It’s my pet theory that you can never really have explored a new destination till you’ve seen its market. It was with that in mind that I set off to the floor above the local taxi stand in Gangtok. Extreme pressure on real estate and not much in the way of flat land means that Gangtok is bursting at the seams with strange bed-fellows: the loan-disbursing department of the state government shares space with a popular restaurant; an up-market curio store does double duty as a cyber café and every cigarette stall does a roaring trade in car mirror danglers.
So it was no surprise that the shared taxi stand (as distinct from the outstation taxi terminus) shared space with the city’s vegetable market. And what a treasure trove it was! The flaming scarlet cherry-like objects were the tear-inducing cherry peppers, one of the hottest chillies of the region, though next to the bhut jholokia of Nagaland, they paled in comparison. Dallae khursani as the fiery devils are called, are only sold and consumed fresh – never dried. If you don’t think you’ll be able to make it to the market again soon, you can buy dallae chutney, available from a vast plastic vat in multiples of 100 grams.
There are mushrooms on sale too, that look like enoki mushrooms but are not, vegetables that resemble asparagus spears but are not, ferns, nettles, dried and fresh yak cheese, bamboo shoots and fermented soya beans and an intriguing vegetable that the vegetable seller assures me is “sweet karela”.
There are three varieties of tiny dried fish, though God knows that Sikkim is far off from any sea, loads of common vegetables like gourds, okra and tomatoes, even spices like cumin, coriander seeds and panchphoran in deference to the tourists, many of who are from West Bengal.
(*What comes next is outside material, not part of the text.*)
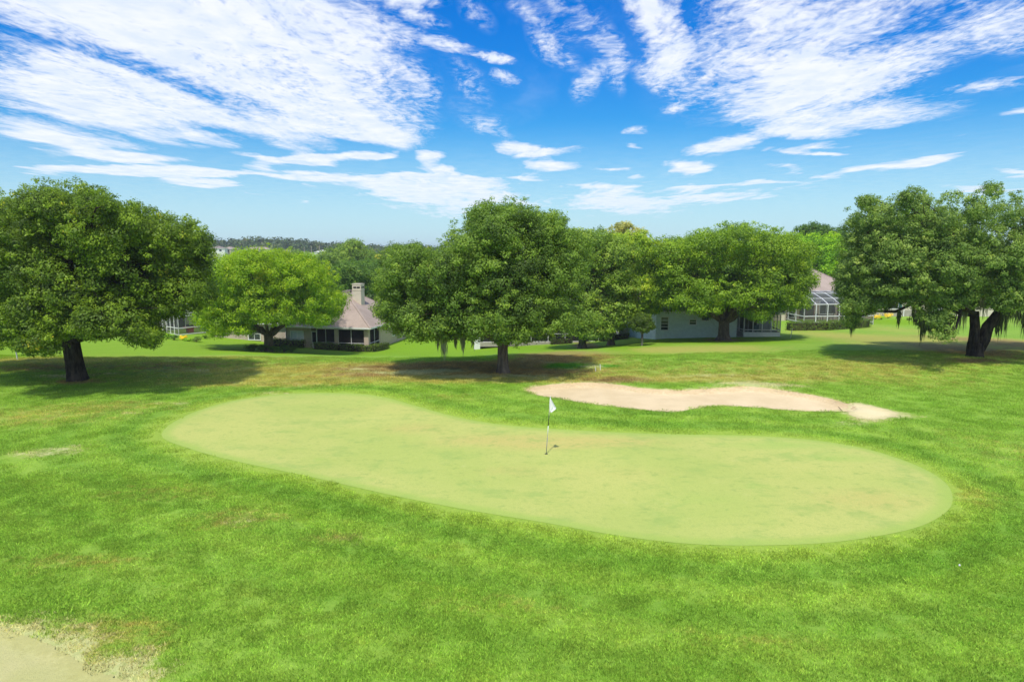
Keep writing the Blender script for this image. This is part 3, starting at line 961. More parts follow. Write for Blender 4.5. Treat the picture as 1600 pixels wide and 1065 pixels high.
def clump_leaves(r, clumps, per, leafL, up=0.35, tone0=0.45):
    "clumps: list of (center, radius, outward, tone)"
    C = np.array([c[0] for c in clumps]); RR = np.array([c[1] for c in clumps]); OUT = np.array([c[2] for c in clumps]); T = np.array([c[3] for c in clumps])
    k = np.maximum((per * (RR / RR.mean()) ** 2).astype(int), 4)
    idx_ = np.repeat(np.arange(len(C)), k)
    n = len(idx_)
    d = sph(r, n)
    rad = RR[idx_] * np.power(r.uniform(0, 1, n), 0.42) * r.uniform(0.85, 1.2, n)
    p = C[idx_] + d * rad[:, None] * np.array([1, 1, 0.72])
    nr = d * 0.9 + OUT[idx_] * 0.6 + np.array([0, -0.1, up + 0.25]) + r.normal(0, 0.34, (n, 3))
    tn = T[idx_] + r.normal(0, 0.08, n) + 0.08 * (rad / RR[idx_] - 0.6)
    return p, nr, tn


def limb_curve(a, b, r, sag=0.0, wob=0.12, n=6):
    a = np.array(a, float); b = np.array(b, float)
    L = np.linalg.norm(b - a)
    mid = a + (b - a) * 0.45 + np.array([0, 0, 0.18 * L + sag]) + r.normal(0, wob, 3) * L * 0.35
    pts = []
    for i in range(n + 1):
        t = i / n
        q = (1 - t) ** 2 * a + 2 * t * (1 - t) * mid + t * t * b
        if 0 < i < n: q = q + r.normal(0, 0.025 * L, 3)
        pts.append(q)
    return pts


def make_tree(name, label, cat, base_px, D, lobes, leaf, bark, trunk_r=0.4, fork_h=2.2, leafL=0.13, per=80, clump=0.62, nclump=1.0,
              group=None, seed=1, sparse=0.0, limbs=7, depth=0.75, lean=(0, 0), twin=None, tone=0.45, droop=0.0, base_z=None, twigs=0.3, zoff=0.0, flare=1.6, cover=1.0):
    r = np.random.default_rng(seed)
    bp = P(base_px[0], base_px[1], D)
    bz = Hs(bp[0], D) if base_z is None else base_z
    base = np.array([bp[0], D, bz])
    root = empty(name, base)
    tag(root, label, cat, group)
    m_px = math.hypot(1, 0.0) * D / FPX
    # lobes in metres, round the trunk
    sh_ = (0.30 if D < 60 else 0.16) * clump * FPX / D
    lobes = [(l[0], l[1], max(l[2] - sh_, l[2] * 0.5), max(l[3] - sh_ * 0.85, l[3] * 0.5), (l[4] if len(l) > 4 else 1.0)) for l in lobes]
    cx = (min(l[0] - l[2] for l in lobes) + max(l[0] + l[2] for l in lobes)) / 2
    hwid = (max(l[0] + l[2] for l in lobes) - min(l[0] - l[2] for l in lobes)) / 2
    EL = []
    for li, (lx, ly, rx, rz, dn) in enumerate(lobes):
        u = min(abs(lx - cx) / hwid, 0.98)
        dmax = math.sqrt(1 - u * u) * hwid * m_px * depth
        lr = (rx + rz) / 2 * m_px
        offs = [-(dmax - lr * 0.7), (dmax - lr * 0.7)] if dmax > lr * 1.25 else [0.0]
        if dmax > lr * 2.2: offs.append(0.0)
        for o_ in offs:
            o_ = o_ * r.uniform(0.82, 1.05)
            c = P(lx, ly, D + o_)
            s_ = (D + o_) / FPX
            c = c + r.normal(0, 0.12, 3) * lr * (0.6 if len(offs) > 1 else 0.2)
            EL.append((c, np.array([rx * s_, (rx + rz) / 2 * s_, rz * s_]), dn))
    zmin = bz + 0.9
    clumps = []
    EC = np.array([e[0] for e in EL]); ER = np.array([e[1] for e in EL])
    for (c, rad, dn) in EL:
        area = 4 * math.pi * ((rad[0] * rad[1] + rad[0] * rad[2] + rad[1] * rad[2]) / 3)
        n = max(int(area / (clump * clump * 1.15) * nclump * dn), 5)
        d = sph(r, n)
        k = r.uniform(0.72, 1.02, n)
        fq = r.uniform(0, 6.28, 3)
        k = k * (1 + 0.20 * np.sin(d[:, 0] * 4.3 + fq[0]) * np.sin(d[:, 1] * 4.7 + fq[1]) + 0.10 * np.sin(d[:, 2] * 7 + d[:, 0] * 5 + fq[2]))
        inner = r.uniform(0, 1, n) < 0.16
        k[inner] = r.uniform(0.25, 0.7, inner.sum())
        pts = c + d * rad * k[:, None]
        q = (pts[:, None, :] - EC[None]) / ER[None]
        inside = (np.linalg.norm(q, axis=2) < 0.66).sum(1)
        for i in range(n):
            if inside[i] > (1 if inner[i] else 0): continue
            if pts[i, 2] < zmin: continue
            if sparse and r.uniform() < sparse: continue
            if dn < 1 and r.uniform() < (1 - dn) * 0.5: continue
            hole = math.sin(pts[i, 0] * 1.9 + seed) * math.sin(pts[i, 1] * 1.7 + 2 * seed) * math.sin(pts[i, 2] * 2.3 + seed * .7)
            if hole > 0.20 and k[i] > 0.78: continue
            clumps.append((pts[i], clump * r.uniform(0.55, 1.15), d[i], tone + r.normal(0, 0.17)))
        # tufts that break the outline
        m = max(int(n * 0.48), 2)
        d = sph(r, m); d[:, 2] = np.abs(d[:, 2]) * np.where(r.uniform(0, 1, m) < 0.75, 1, -1)
        pts = c + d * rad * r.uniform(1.0, 1.33, m)[:, None]
        q = (pts[:, None, :] - EC[None]) / ER[None]
        inside = (np.linalg.norm(q, axis=2) < 0.98).sum(1)
        for i in range(m):
            if inside[i] or pts[i, 2] < zmin: continue
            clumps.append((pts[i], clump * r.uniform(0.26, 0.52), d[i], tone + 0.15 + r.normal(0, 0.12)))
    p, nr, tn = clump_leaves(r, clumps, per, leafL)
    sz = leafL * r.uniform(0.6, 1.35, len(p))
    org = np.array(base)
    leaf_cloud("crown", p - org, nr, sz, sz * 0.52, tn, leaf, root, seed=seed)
    # trunk
    fork = base + np.array([lean[0], lean[1], fork_h])
    heads = [fork]
    mb = MB()
    ph = r.uniform(0, 6.28)

    def flut(s):
        return lambda k: s * (1 + 0.10 * math.cos(2 * math.pi * k * 5 + ph) + 0.05 * math.cos(2 * math.pi * k * 9))
    if twin is None:
        zs = [-0.35, 0.0, 0.18, 0.5, 1.1, fork_h * 0.75, fork_h]
        rr = [flare * 1.25, flare, 0.5 + flare * 0.5 + 0.02, 1.08, 1.0, 0.97, 1.02]
        pts = []
        for z_, q in zip(zs, rr):
            f_ = max(z_, 0) / fork_h
            pts.append((lean[0] * f_, lean[1] * f_, z_))
        mb.tube(pts, [flut(trunk_r * q) for q in rr], 22)
    else:
        mb.tube([(0, 0, -0.35), (0, 0, 0.0), (0, 0, 0.2), (0, 0, 0.6), (0, 0, 1.0)], [flut(trunk_r * q) for q in (flare * 1.3, flare, flare * 0.85, 1.2, 1.15)], 22)
        heads = []
        for (ox, oy, hz_, rr) in twin:
            b_ = np.array([ox, oy, hz_])
            st = np.array([math.copysign(0.15, ox), 0, 0.6])
            pts = [st + (b_ - st) * t + np.array([0, 0, 0.06 * math.sin(t * 3.14)]) + (r.normal(0, 0.05, 3) if 0 < t < 1 else 0) for t in (0, .25, .5, .75, 1)]
            mb.tube(pts, [flut(rr * q) for q in (1.15, 1.0, 0.92, 0.88, 0.84)], 16)
            heads.append(base + b_)
    mb.build("trunk", bark, root, True)
    # limbs to the lobes
    order = list(range(len(EL)))
    r.shuffle(order)
    order = order[:limbs]
    for oi_ in order:
        c, rad, _ = EL[oi_]
        tgt = c + np.array([0, 0, -0.1 * rad[2]])
        hd = min(heads, key=lambda h: np.linalg.norm(h[:2] - tgt[:2]))
        lb = MB()
        start = hd - base + np.array([0, 0, -0.25])
        pts = limb_curve(start, tgt - base, r)
        r0 = trunk_r * r.uniform(0.38, 0.55)
        lb.tube(pts, [r0 * (1 - 0.82 * i / (len(pts) - 1)) for i in range(len(pts))], 8)
        near = [cl for cl in clumps if np.linalg.norm(cl[0] - c) < max(rad) * 1.1]
        r.shuffle(near)
        for cl in near[:int(len(near) * twigs) + 2]:
            e = cl[0] - base
            s_ = pts[int(r.integers(2, len(pts)))]
            tp = limb_curve(s_, e, r, 0, 0.1, 3)
            lb.tube(tp, [r0 * q for q in (0.26, 0.18, 0.12, 0.06)], 5, False)
        lb.build("limb", bark, root, True)
    return root, clumps, base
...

The strangest thing is that in spite of a thriving local cuisine, all you get in restaurants (besides shahi paneer and mutton korma) are momos and thukpa. Had I not button-holed a near stranger and begged him with tears in my eyes to host me for a Sikkimese dinner, I would never have stumbled upon the delicacy of sliced, steamed bamboo shoot with crumbled chhurpi, the locally made paneer. Cooked minimally with not a grain of any spice, it was accompanied by thick slices of steamed pork, sisnu – a subtly flavoured soup of nettle leaves and an intriguing vegetable dish made of mustard and other leaves, collectively called gundruk and only eaten fermented. If gundruk was surprisingly close to Korean kimchi, kinema or fermented soy beans is very similar to a popular Japanese cold starter.
There’s a curious reluctance on the part of hoteliers and restaurateurs to serve tourists the food of the state: it seems almost like a conspiracy to keep it a well-guarded secret and to unleash one culinary cliché after another on visitors. You cannot even call Sikkimese food bland: not with fresh dallae khursani and the pounded version to eat with your rice.